'Creepy data' goes bump in the night

Halloween is a scary time for me and not because I fear hundreds of kids banging on my door and hollering for candy. I’m terrified that they won’t come, and I’ll have to eat all of the leftovers myself.

But, for marketers, there’s something even scarier than a stoop full of Elsas and Annas, Spidermen and Minions. It’s the dreaded “creepy data” problem.

‘Creepy data:’ Data your customers don’t expect you to have on them

Back in the 2008 presidential election, then-candidate Obama sent an email to campaign contributors and others who signed up for messages. The email said something like “Make sure you’re registered to vote.”

“This would be cool,” I thought. I clicked through, gave the campaign access my Facebook and then watched as the message came up: “Congratulations! You’re registered to vote!”

That is not creepy data.

The notice also had a share-with-friends button. As a loyal American, I encourage everyone to vote, then as well as today. So, I clicked on the “share” button, expecting to see a post reminding my friends to vote. Instead, I saw a stream showing all of my friends who weren’t registered to vote.

That is creepy data.

Making data less creepy

Third-party data is a vastly richer source of information that just the clickstream and preference data we collect on our customers. But it’s also a double-edged sword. Your customers don’t know how much data we do have on them.

Some big data houses have 300-plus data points on each person in their database: demographic, psychographic, behavior and more. Customers don’t expect that data to be out there for marketers to access and use.

Many companies buy third-party data for profiling, segmentation or modeling. These are proper uses of data, but it’s easy to overreach.

After all, you can be too smart in your data use. Remember the dad who found out his teenage daughter was pregnant because she started getting pregnancy-related mail from Target?

You can avoid this by first asking yourself, “Do my customers know I have this data, and would they want me to use it this way?”

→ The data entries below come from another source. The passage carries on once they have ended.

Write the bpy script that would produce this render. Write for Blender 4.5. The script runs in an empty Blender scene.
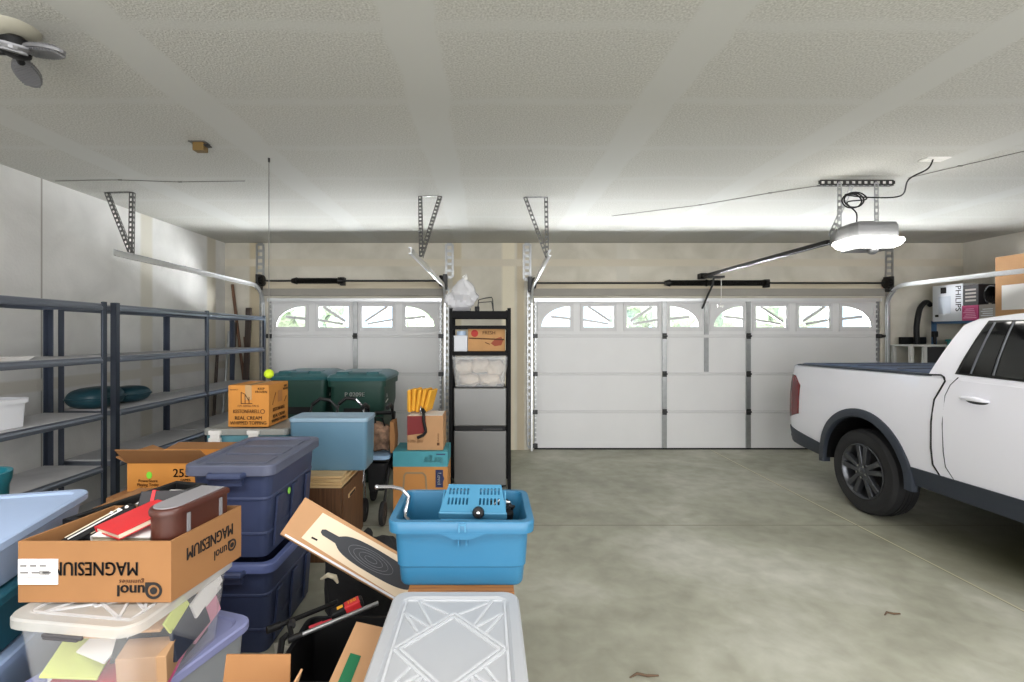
import bpy, bmesh, math, random
from mathutils import Vector, Matrix, Euler
from mathutils.geometry import tessellate_polygon

random.seed(7)
SC = bpy.context.scene
COL = SC.collection
PI = math.pi

# ------------------------------------------------------------------ camera, world, lights, exposure
F = 485.0                      # focal length in pixels of the 1024 px wide frame
CX, CY, EYE = 487.0, 335.0, 1.608
cam_d = bpy.data.cameras.new('camera')
cam = bpy.data.objects.new('camera', cam_d)
COL.objects.link(cam)
cam.location = (0, 0, EYE)
cam.rotation_euler = (PI / 2, 0, 0)
cam_d.sensor_width = 36.0
cam_d.lens = 36.0 * F / 1024.0
cam_d.shift_x = 25.0 / 1024.0
cam_d.shift_y = -6.0 / 1024.0
cam_d.clip_start = 0.02
cam_d.clip_end = 200
SC.camera = cam

SC.view_settings.view_transform = 'Standard'
SC.view_settings.look = 'None'
SC.view_settings.gamma = 1.0
SC.view_settings.use_curve_mapping = False
SC.view_settings.exposure = 0.19
SC.cycles.use_denoising = True
SC.cycles.max_bounces = 10
SC.cycles.diffuse_bounces = 6
SC.cycles.transparent_max_bounces = 16
SC.cycles.sample_clamp_indirect = 6.0
SC.cycles.caustics_reflective = False
SC.cycles.caustics_refractive = False

world = bpy.data.worlds.new('sky')
SC.world = world
world.use_nodes = True
wn = world.node_tree.nodes
wl = world.node_tree.links
wn.clear()
wo = wn.new('ShaderNodeOutputWorld')
wb = wn.new('ShaderNodeBackground')
sky = wn.new('ShaderNodeTexSky')
sky.sky_type = 'HOSEK_WILKIE'
sky.turbidity = 3.0
sky.ground_albedo = 0.4
sky.sun_direction = Vector((0.15, -0.6, 0.8)).normalized()
wb.inputs['Strength'].default_value = 8.0
wl.new(sky.outputs[0], wb.inputs['Color'])
wl.new(wb.outputs[0], wo.inputs['Surface'])


def add_light(name, kind, loc, target, energy, color=(1, 1, 1), size=1.0, size_y=None, spread=None):
    d = bpy.data.lights.new(name, kind)
    d.energy = energy
    d.color = color
    if kind == 'AREA':
        d.shape = 'RECTANGLE' if size_y else 'SQUARE'
        d.size = size
        if size_y:
            d.size_y = size_y
        if spread:
            d.spread = spread
    o = bpy.data.objects.new(name, d)
    COL.objects.link(o)
    o.location = loc
    v = Vector(target) - Vector(loc)
    o.rotation_euler = v.to_track_quat('-Z', 'Y').to_euler()
    return o


sun = add_light('sun', 'SUN', (0, -10, 20), (-1.5, -4, 12), 10.0, (1.0, 0.95, 0.88))
sun.data.angle = 0.01
# added fill lights under the ceiling, out of view, brightening floor and tops
add_light('overhead_fill', 'AREA', (-1.3, 0.45, 2.87), (-1.3, 0.5, 0), 64, (1.0, 0.975, 0.985), 2.6, 1.2)
add_light('overhead_fill', 'AREA', (2.6, 0.45, 2.87), (2.6, 0.5, 0), 84, (1.0, 0.975, 0.985), 3.4, 1.2)
# added broad fill light at the rear wall, which has no opening
add_light('rear_fill', 'AREA', (1.5, -3.45, 1.5), (1.5, 0, 1.5), 400, (0.96, 0.965, 1.0), 9.0, 2.4)
# daylight thrown up from the bright driveway through the door windows
add_light('driveway_daylight', 'AREA', (-1.85, 8.5, 0.75), (-1.85, 5.4, 2.7), 1300, (0.95, 0.98, 1.0), 2.6, 1.0)
add_light('driveway_daylight', 'AREA', (3.08, 8.5, 0.75), (3.08, 5.4, 2.7), 2500, (0.95, 0.98, 1.0), 5.0, 1.0)


# ------------------------------------------------------------------ helpers
def lin(c):
    return tuple(((v / 255.0) / 12.92 if v / 255.0 <= 0.04045 else ((v / 255.0 + 0.055) / 1.055) ** 2.4) for v in c)


def mat(name, rgb, rough=0.6, metal=0.0, var=0.0, scale=12.0, bump=0.0, bscale=60.0, coat=0.0, spec=0.5, trans=0.0):
    m = bpy.data.materials.new(name)
    m.use_nodes = True
    n, l = m.node_tree.nodes, m.node_tree.links
    b = n['Principled BSDF']
    c = lin(rgb)
    b.inputs['Base Color'].default_value = (*c, 1)
    b.inputs['Roughness'].default_value = rough
    b.inputs['Metallic'].default_value = metal
    b.inputs['Coat Weight'].default_value = coat
    b.inputs['Specular IOR Level'].default_value = spec
    b.inputs['Transmission Weight'].default_value = trans
    if var > 0 or bump > 0:
        tc = n.new('ShaderNodeTexCoord')
    if var > 0:
        nz = n.new('ShaderNodeTexNoise')
        nz.inputs['Scale'].default_value = scale
        nz.inputs['Detail'].default_value = 5
        l.new(tc.outputs['Object'], nz.inputs['Vector'])
        mr = n.new('ShaderNodeMapRange')
        mr.inputs['From Min'].default_value = 0.3
        mr.inputs['From Max'].default_value = 0.7
        mr.inputs['To Min'].default_value = 1 - var
        mr.inputs['To Max'].default_value = 1 + var
        l.new(nz.outputs['Fac'], mr.inputs['Value'])
        mx = n.new('ShaderNodeVectorMath')
        mx.operation = 'SCALE'
        mx.inputs[0].default_value = c
        l.new(mr.outputs['Result'], mx.inputs['Scale'])
        l.new(mx.outputs['Vector'], b.inputs['Base Color'])
    if bump > 0:
        n2 = n.new('ShaderNodeTexNoise')
        n2.inputs['Scale'].default_value = bscale
        n2.inputs['Detail'].default_value = 3
        l.new(tc.outputs['Object'], n2.inputs['Vector'])
        bp = n.new('ShaderNodeBump')
        bp.inputs['Strength'].default_value = bump
        bp.inputs['Distance'].default_value = 0.01
        l.new(n2.outputs['Fac'], bp.inputs['Height'])
        l.new(bp.outputs['Normal'], b.inputs['Normal'])
    return m


def clear_plastic(name, rgb, opacity, rough=0.25):
    m = bpy.data.materials.new(name)
    m.use_nodes = True
    n, l = m.node_tree.nodes, m.node_tree.links
    b = n['Principled BSDF']
    b.inputs['Base Color'].default_value = (*lin(rgb), 1)
    b.inputs['Roughness'].default_value = rough
    t = n.new('ShaderNodeBsdfTransparent')
    mx = n.new('ShaderNodeMixShader')
    mx.inputs[0].default_value = opacity
    l.new(t.outputs[0], mx.inputs[1])
    l.new(b.outputs[0], mx.inputs[2])
    l.new(mx.outputs[0], n['Material Output'].inputs['Surface'])
    return m


def emit_mat(name, rgb, strength):
    m = bpy.data.materials.new(name)
    m.use_nodes = True
    n, l = m.node_tree.nodes, m.node_tree.links
    e = n.new('ShaderNodeEmission')
    e.inputs['Color'].default_value = (*lin(rgb), 1)
    e.inputs['Strength'].default_value = strength
    l.new(e.outputs[0], n['Material Output'].inputs['Surface'])
    return m


def wood_mat(name, c1, c2, rough=0.5, axis=0, scale=6.0):
    m = bpy.data.materials.new(name)
    m.use_nodes = True
    n, l = m.node_tree.nodes, m.node_tree.links
    b = n['Principled BSDF']
    b.inputs['Roughness'].default_value = rough
    tc = n.new('ShaderNodeTexCoord')
    mp = n.new('ShaderNodeMapping')
    s = [scale * 6] * 3
    s[axis] = scale * 0.4
    mp.inputs['Scale'].default_value = s
    nz = n.new('ShaderNodeTexNoise')
    nz.inputs['Scale'].default_value = 2.0
    nz.inputs['Detail'].default_value = 6
    nz.inputs['Distortion'].default_value = 0.6
    cr = n.new('ShaderNodeValToRGB')
    cr.color_ramp.elements[0].color = (*lin(c1), 1)
    cr.color_ramp.elements[0].position = 0.3
    cr.color_ramp.elements[1].color = (*lin(c2), 1)
    cr.color_ramp.elements[1].position = 0.7
    l.new(tc.outputs['Object'], mp.inputs['Vector'])
    l.new(mp.outputs[0], nz.inputs['Vector'])
    l.new(nz.outputs['Fac'], cr.inputs['Fac'])
    l.new(cr.outputs[0], b.inputs['Base Color'])
    return m


def P(px, py, Y):
    """point at depth Y seen at the photograph's pixel (px, py)"""
    return Vector(((px - CX) * Y / F, Y, EYE - (py - CY) * Y / F))


def PZ(px, py, z):
    """point at height z seen at the photograph's pixel (px, py)"""
    Y = F * (EYE - z) / (py - CY)
    return Vector(((px - CX) * Y / F, Y, z))


def rrect(w, d, r, n=4):
    r = min(r, w / 2 - 1e-4, d / 2 - 1e-4)
    out = []
    for cx, cy, a0 in ((w / 2 - r, d / 2 - r, 0), (-w / 2 + r, d / 2 - r, 90), (-w / 2 + r, -d / 2 + r, 180), (w / 2 - r, -d / 2 + r, 270)):
        for i in range(n + 1):
            a = math.radians(a0 + 90 * i / n)
            out.append((cx + r * math.cos(a), cy + r * math.sin(a)))
    return out


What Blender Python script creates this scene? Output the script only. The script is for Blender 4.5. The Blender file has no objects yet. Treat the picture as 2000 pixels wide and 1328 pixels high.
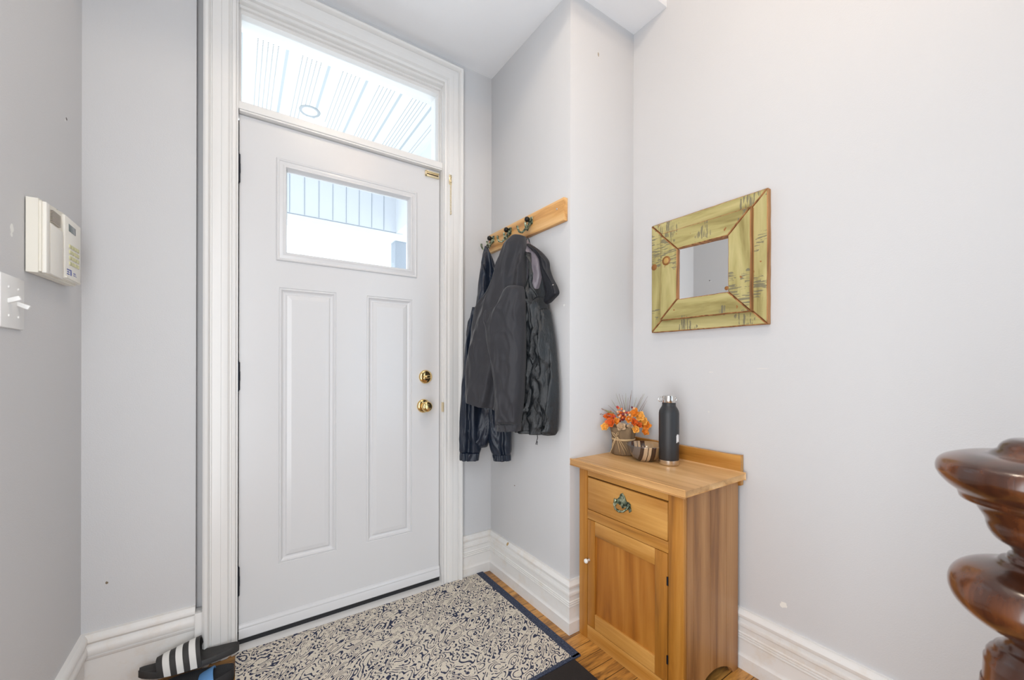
import bpy, bmesh, math, random
from mathutils import Vector, Matrix, noise
random.seed(7)
PI = math.pi
COL = bpy.context.scene.collection
S = bpy.context.scene

# ------------------------------------------------------------------ camera
CAM = Vector((-0.0037, -1.8857, 1.0909)); F = 787.15; YAW = math.radians(34.2245); ROLL = math.radians(0.108)
cam_d = bpy.data.cameras.new('camera'); cam = bpy.data.objects.new('camera', cam_d); COL.objects.link(cam)
cam_d.sensor_width = 36; cam_d.lens = 36 * F / 2000; cam_d.shift_y = 48.83 / 2000
cam_d.clip_start = 0.02; cam_d.clip_end = 200
FW = Vector((math.sin(YAW), math.cos(YAW), 0)); RT = Vector((math.cos(YAW), -math.sin(YAW), 0)); UP = Vector((0, 0, 1))
R3 = RT * math.cos(ROLL) + UP * math.sin(ROLL); U3 = UP * math.cos(ROLL) - RT * math.sin(ROLL)
m = Matrix((R3, U3, -FW)).transposed().to_4x4(); m.translation = CAM; cam.matrix_world = m
S.camera = cam
cam_d.dof.use_dof = True; cam_d.dof.focus_distance = 1.8; cam_d.dof.aperture_fstop = 5.6

def at(px, py, D):
    """point seen at pixel (px,py) at depth D in front of the camera"""
    return CAM + (FW + R3 * ((px - 1000) / F) - U3 * ((py - 664 - 48.83) / F)) * D

# ------------------------------------------------------------------ light
S.view_settings.view_transform = 'Standard'; S.view_settings.look = 'None'
S.view_settings.gamma = 1; S.view_settings.use_curve_mapping = False
S.view_settings.exposure = 0.56
W = bpy.data.worlds.new('sky'); S.world = W; W.use_nodes = True
bg = W.node_tree.nodes['Background']; bg.inputs[0].default_value = (0.93, 0.965, 1.0, 1); bg.inputs[1].default_value = 1.75

def area(name, loc, target, sx, sy, power, col):
    l = bpy.data.lights.new(name, 'AREA'); l.shape = 'RECTANGLE'; l.size = sx; l.size_y = sy; l.energy = power; l.color = col
    o = bpy.data.objects.new(name, l); COL.objects.link(o); o.location = loc
    o.rotation_euler = (Vector(target) - Vector(loc)).to_track_quat('-Z', 'Y').to_euler(); return o
area('left_fill_light', (-0.40, -1.50, 1.2), (1.25, -0.45, 1.35), 1.4, 2.1, 35, (0.92, 0.96, 1.0))  # unseen cool fill panel added to brighten the alcove and right walls
area('right_fill_light', (1.48, -2.55, 1.35), (-0.4, -1.3, 1.7), 1.2, 1.9, 18, (0.62, 0.82, 1.0))  # unseen bluish fill panel added to lift the left wall, no window here
area('stair_lamp_light', (0.88, -1.92, 2.89), (1.3, -1.0, 2.0), 0.2, 0.2, 4, (1.0, 0.66, 0.38))

# ------------------------------------------------------------------ materials
def new_mat(name, col=(.8, .8, .8), rough=.5, metal=0, spec=.5, bump=0, bscale=200, coat=0, sheen=0):
    M = bpy.data.materials.new(name); M.use_nodes = True
    nt = M.node_tree; b = nt.nodes['Principled BSDF']
    b.inputs['Base Color'].default_value = (*col, 1); b.inputs['Roughness'].default_value = rough
    b.inputs['Metallic'].default_value = metal; b.inputs['Specular IOR Level'].default_value = spec
    if coat: b.inputs['Coat Weight'].default_value = coat; b.inputs['Coat Roughness'].default_value = .12
    if sheen: b.inputs['Sheen Weight'].default_value = sheen
    if bump:
        n = nt.nodes.new('ShaderNodeTexNoise'); n.inputs['Scale'].default_value = bscale; n.inputs['Detail'].default_value = 3
        c = nt.nodes.new('ShaderNodeTexCoord'); nt.links.new(c.outputs['Object'], n.inputs['Vector'])
        bp = nt.nodes.new('ShaderNodeBump'); bp.inputs['Strength'].default_value = bump; bp.inputs['Distance'].default_value = .002
        nt.links.new(n.outputs['Fac'], bp.inputs['Height']); nt.links.new(bp.outputs['Normal'], b.inputs['Normal'])
    return M

def nodes(M): return M.node_tree, M.node_tree.nodes['Principled BSDF']
def coords(nt, scale=(1, 1, 1), rot=(0, 0, 0), loc=(0, 0, 0)):
    c = nt.nodes.new('ShaderNodeTexCoord'); mp = nt.nodes.new('ShaderNodeMapping')
    mp.inputs['Scale'].default_value = scale; mp.inputs['Rotation'].default_value = rot; mp.inputs['Location'].default_value = loc
    nt.links.new(c.outputs['Object'], mp.inputs['Vector']); return mp.outputs['Vector']
def noise_n(nt, vec, scale, detail=4, rough=.55, dist=0):
    n = nt.nodes.new('ShaderNodeTexNoise'); n.inputs['Scale'].default_value = scale; n.inputs['Detail'].default_value = detail
    n.inputs['Roughness'].default_value = rough; n.inputs['Distortion'].default_value = dist
    nt.links.new(vec, n.inputs['Vector']); return n.outputs['Fac']
def ramp(nt, fac, stops, interp='LINEAR'):
    r = nt.nodes.new('ShaderNodeValToRGB'); r.color_ramp.interpolation = interp
    e = r.color_ramp.elements
    while len(e) < len(stops): e.new(.5)
    for k, (p, c) in enumerate(stops):
        e[k].position = p; e[k].color = (*c, 1) if len(c) == 3 else c
    nt.links.new(fac, r.inputs['Fac']); return r.outputs['Color']
def mix(nt, fac, a, b, mode='MIX'):
    x = nt.nodes.new('ShaderNodeMix'); x.data_type = 'RGBA'; x.blend_type = mode
    for s, v in ((x.inputs[0], fac), (x.inputs[6], a), (x.inputs[7], b)):
        if isinstance(v, (int, float)): s.default_value = v
        elif isinstance(v, tuple): s.default_value = (*v, 1)
        else: nt.links.new(v, s)
    return x.outputs[2]
def math_n(nt, op, a, b=None, c=None, clamp=False):
    x = nt.nodes.new('ShaderNodeMath'); x.operation = op; x.use_clamp = clamp
    for s, v in zip(x.inputs, (a, b, c)):
        if v is None: continue
        if isinstance(v, (int, float)): s.default_value = v
        else: nt.links.new(v, s)
    return x.outputs[0]
def bump_n(nt, b, h, strength=.3, dist=.002):
    bp = nt.nodes.new('ShaderNodeBump'); bp.inputs['Strength'].default_value = strength; bp.inputs['Distance'].default_value = dist
    nt.links.new(h, bp.inputs['Height']); nt.links.new(bp.outputs['Normal'], b.inputs['Normal'])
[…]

What’s scary for a brand using third-party data is using too much data and using it the wrong way. The media blowback can be massive if customers take their grievances to social media, as Target found out.

Data misuse affects people lives and tarnishes your brand image. None of us want that.

target-ad-creatives

How not to be a creep

These three steps can help you know if you have strayed into the creepy-data zone:

1.You’re describing a new marketing program, and you get a funny feeling in the pit of your stomach, or if you look back at a strategy, and it just feels wrong.

In my years of working with third-party data and hundreds of companies, I’ve learned that when someone gets that funny feeling, we usually find we did overreach. We either used too much data or forgot the customer doesn’t know we had that data.

Trust your instinct, and change course.

2. Never refer directly to data you get from a third-party source if your customers didn’t give it to you.

They don’t expect you to have this data. It applies to Facebook, mobile apps and the like. Have you ever looked at the app permissions on your phone?

As a marketer, you might, but the average user doesn’t look.

Forcing permission in your app’s tiny-type user agreement and telling the customer you’re using it are two different things. Use the “common person” test. Would this person expect you to have the data you’re using?

That’s why you should not refer to data unless your customers know for certain that you have it.

That’s where Target went wrong. The company was too blatant about letting its customers know how much data it had on them. A marketing piece – an email message or a direct-mail piece – is no place to brag about how smart your modeling is.

3. Develop a customer advisory group

Consult this group when planning marketing programs using complex data integrations or advanced segmentation. Discuss what you want to do, and ask their opinions. In other words, get a reality check on what regular people would find creepy or cool.

Naturally, you have to build your group carefully. Nondisclosure agreements and other security measures are key. You don’t need a large group, but the membership should constitute a good cross-section of your customer base.

Preview marketing materials and campaigns, brief them on big-concept ideas, and ask them whether they would expect you to know the data you present in the email.

I’ve worked with marketers who got ahead of themselves with data and made grand assumptions about how their customers will react. We all need a governor to tell us when we’ve gone too far too fast.

Conclusion: Don’t be creepy

Creepy data doesn’t go away like Halloween. Data gets creepier the more often we use it recklessly. Always recognize your data can hurt real people’s lives. No fancy data integration is worth that.